Another meditation on queer desire is afoot where the artists Robert Martin, Chris Minard and Cameron Barker have presented a collection of gloomy, sinewy works highlighting the expansive off-grid possibilities of love, lust and community. “These are examples of the queer present imagined,” Barker says. His slick, muscular drawings of tangled limbs and faceless liaisons are rendered with graphite on marble-dust gessoed panels. They feel simultaneously effervescent and severe, teasing at isolation in the centre of a throng.
The Detroit native Willie Wayne Smith, meanwhile, is showing contemplative paintings that locate the hunger for recognition in memory, using acrylic and airbrush to create lush trompe l’oeil totems to the flora of an erstwhile world.
If to be human is to create, where does artificial intelligence (AI) factor into the conversation? While the curator Lauren Hirshfield does not have all the answers, her pairing of the photographers Margaret Murphy and Leah Schrager raises exciting questions about the humanoid future.

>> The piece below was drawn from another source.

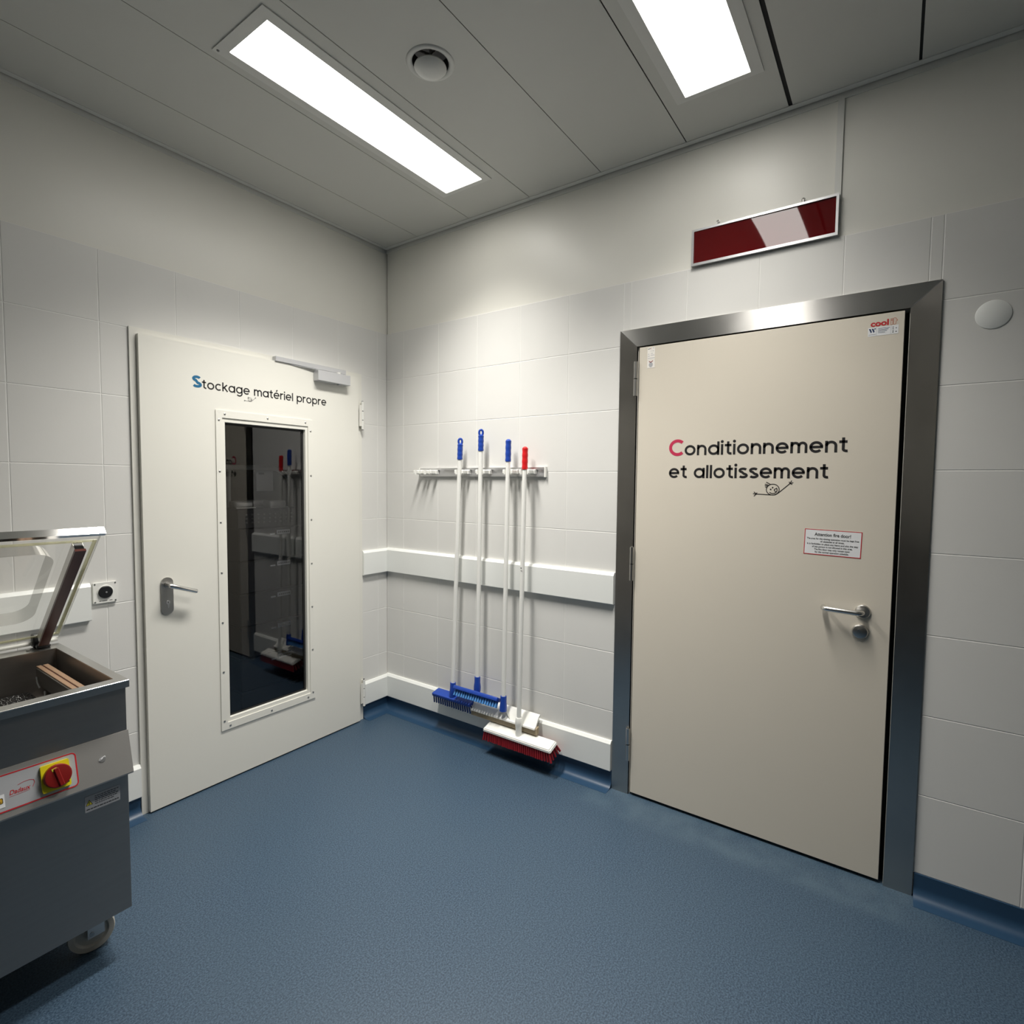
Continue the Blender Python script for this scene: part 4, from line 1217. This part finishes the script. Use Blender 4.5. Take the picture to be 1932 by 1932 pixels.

Hirshfield’s curation, originally intended for Spring Break’s cancelled West Coast fair, posits AI as a “collaborator”, she says. “The show is really about what it means for technology to support art moving forward.” Murphy, whose billowing interpretations of large women as angels in the desert meld magic and machine, adds: “Using AI in photography today feels the way using the camera must have felt at the outset of the medium—what does it mean to embrace every tool possible?”